'''

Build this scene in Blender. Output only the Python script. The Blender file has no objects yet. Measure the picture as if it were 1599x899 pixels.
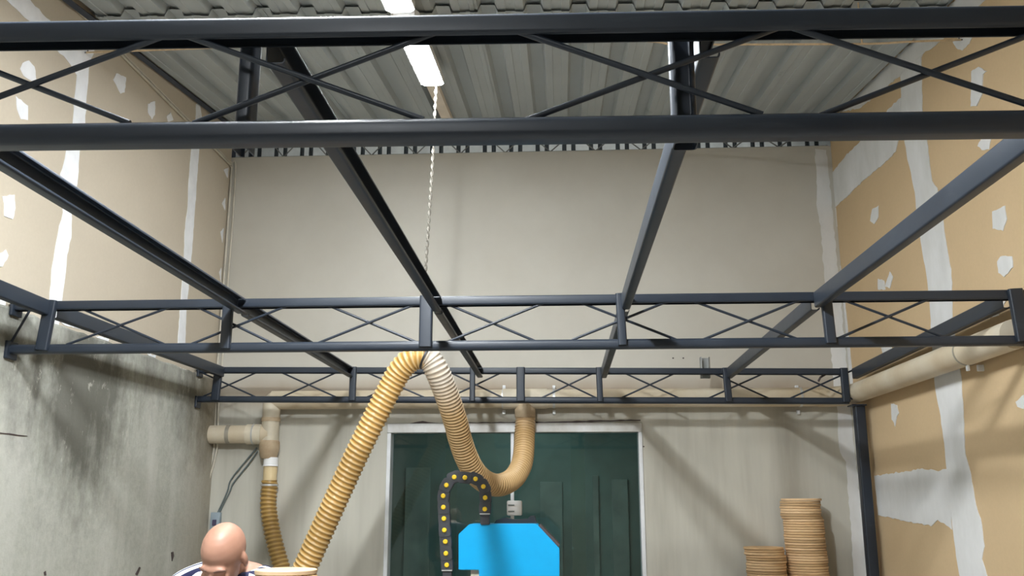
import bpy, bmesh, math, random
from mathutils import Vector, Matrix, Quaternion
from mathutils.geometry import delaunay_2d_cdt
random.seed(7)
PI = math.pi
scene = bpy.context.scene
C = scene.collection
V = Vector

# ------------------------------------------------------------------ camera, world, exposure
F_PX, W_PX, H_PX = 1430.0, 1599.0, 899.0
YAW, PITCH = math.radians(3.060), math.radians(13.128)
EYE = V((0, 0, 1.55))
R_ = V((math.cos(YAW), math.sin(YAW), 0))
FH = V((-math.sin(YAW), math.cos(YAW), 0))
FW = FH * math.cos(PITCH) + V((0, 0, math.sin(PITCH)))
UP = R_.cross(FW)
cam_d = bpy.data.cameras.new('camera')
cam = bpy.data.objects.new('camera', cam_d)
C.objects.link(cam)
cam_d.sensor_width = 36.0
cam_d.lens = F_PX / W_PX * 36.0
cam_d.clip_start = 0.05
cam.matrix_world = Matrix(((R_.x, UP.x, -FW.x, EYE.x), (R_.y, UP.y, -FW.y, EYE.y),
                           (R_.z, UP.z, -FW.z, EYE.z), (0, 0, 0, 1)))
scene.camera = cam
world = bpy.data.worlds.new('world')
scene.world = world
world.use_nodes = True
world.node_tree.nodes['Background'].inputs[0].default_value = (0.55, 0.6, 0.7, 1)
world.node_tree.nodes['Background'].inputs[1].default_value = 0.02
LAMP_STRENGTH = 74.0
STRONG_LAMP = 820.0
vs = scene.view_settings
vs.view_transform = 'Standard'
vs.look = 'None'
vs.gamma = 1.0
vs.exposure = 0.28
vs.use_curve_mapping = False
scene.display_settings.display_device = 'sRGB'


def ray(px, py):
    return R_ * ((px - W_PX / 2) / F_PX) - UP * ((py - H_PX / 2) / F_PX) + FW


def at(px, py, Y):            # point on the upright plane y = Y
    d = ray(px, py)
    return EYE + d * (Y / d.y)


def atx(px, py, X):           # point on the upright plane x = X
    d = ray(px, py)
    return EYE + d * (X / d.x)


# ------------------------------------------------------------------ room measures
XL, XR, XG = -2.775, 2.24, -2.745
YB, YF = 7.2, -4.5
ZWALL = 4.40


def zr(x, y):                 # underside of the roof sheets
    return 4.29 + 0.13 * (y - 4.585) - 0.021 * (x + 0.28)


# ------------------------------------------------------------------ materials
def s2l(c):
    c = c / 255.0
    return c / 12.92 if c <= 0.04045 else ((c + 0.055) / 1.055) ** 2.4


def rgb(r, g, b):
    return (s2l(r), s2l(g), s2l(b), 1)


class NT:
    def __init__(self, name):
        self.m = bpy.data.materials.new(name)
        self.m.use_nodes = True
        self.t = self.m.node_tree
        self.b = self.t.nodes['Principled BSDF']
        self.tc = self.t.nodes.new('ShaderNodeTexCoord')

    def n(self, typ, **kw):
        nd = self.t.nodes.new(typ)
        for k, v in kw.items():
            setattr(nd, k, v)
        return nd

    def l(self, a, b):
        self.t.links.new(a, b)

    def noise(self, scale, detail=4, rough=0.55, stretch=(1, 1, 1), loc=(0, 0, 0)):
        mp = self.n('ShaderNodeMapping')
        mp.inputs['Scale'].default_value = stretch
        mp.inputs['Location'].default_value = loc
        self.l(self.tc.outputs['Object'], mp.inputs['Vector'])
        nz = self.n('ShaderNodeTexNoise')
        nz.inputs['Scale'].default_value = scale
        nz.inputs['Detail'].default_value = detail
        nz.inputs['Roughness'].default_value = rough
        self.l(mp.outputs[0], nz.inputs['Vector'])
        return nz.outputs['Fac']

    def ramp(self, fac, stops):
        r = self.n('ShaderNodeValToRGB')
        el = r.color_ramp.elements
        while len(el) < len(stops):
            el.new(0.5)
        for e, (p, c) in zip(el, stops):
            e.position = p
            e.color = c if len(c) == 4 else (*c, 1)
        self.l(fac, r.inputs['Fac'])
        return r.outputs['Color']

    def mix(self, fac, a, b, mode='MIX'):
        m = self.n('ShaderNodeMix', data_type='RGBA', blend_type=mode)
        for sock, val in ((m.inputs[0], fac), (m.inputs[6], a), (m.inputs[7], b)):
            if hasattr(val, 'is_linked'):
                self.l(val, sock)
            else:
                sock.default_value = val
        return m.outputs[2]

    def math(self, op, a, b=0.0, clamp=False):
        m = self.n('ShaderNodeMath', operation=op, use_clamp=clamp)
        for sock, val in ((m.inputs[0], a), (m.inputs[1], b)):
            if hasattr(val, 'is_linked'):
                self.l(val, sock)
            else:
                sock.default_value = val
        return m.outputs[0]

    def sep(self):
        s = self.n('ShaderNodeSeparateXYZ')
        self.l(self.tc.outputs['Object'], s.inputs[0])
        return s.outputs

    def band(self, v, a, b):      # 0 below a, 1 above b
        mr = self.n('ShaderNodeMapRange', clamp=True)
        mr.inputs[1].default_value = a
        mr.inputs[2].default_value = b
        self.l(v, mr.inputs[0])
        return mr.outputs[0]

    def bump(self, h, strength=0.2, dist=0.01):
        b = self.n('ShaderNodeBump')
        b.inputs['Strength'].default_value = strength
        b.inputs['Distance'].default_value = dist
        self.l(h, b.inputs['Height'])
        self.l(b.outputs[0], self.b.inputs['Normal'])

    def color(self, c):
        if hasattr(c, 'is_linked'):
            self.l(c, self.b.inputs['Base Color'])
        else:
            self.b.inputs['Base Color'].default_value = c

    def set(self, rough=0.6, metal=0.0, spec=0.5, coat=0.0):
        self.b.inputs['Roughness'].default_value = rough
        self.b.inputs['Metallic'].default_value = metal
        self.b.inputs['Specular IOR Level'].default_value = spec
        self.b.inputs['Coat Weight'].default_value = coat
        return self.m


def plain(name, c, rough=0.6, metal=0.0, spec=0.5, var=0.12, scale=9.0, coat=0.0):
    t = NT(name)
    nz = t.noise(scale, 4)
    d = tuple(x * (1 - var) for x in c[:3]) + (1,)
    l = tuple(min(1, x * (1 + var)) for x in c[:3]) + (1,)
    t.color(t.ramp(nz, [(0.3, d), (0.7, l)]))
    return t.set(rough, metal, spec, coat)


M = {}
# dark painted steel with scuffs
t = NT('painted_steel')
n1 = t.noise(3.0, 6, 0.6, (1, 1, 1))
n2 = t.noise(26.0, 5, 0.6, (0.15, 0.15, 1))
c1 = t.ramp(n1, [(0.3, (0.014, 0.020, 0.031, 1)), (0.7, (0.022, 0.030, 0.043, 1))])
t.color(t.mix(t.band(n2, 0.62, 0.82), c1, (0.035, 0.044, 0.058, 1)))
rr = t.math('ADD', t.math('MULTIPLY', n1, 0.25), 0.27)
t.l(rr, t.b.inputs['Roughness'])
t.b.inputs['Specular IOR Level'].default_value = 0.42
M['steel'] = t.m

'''

__Short task__: Of all the lines above, how many contain "scene"? Give the number and nothing more.

__Written answer__: 7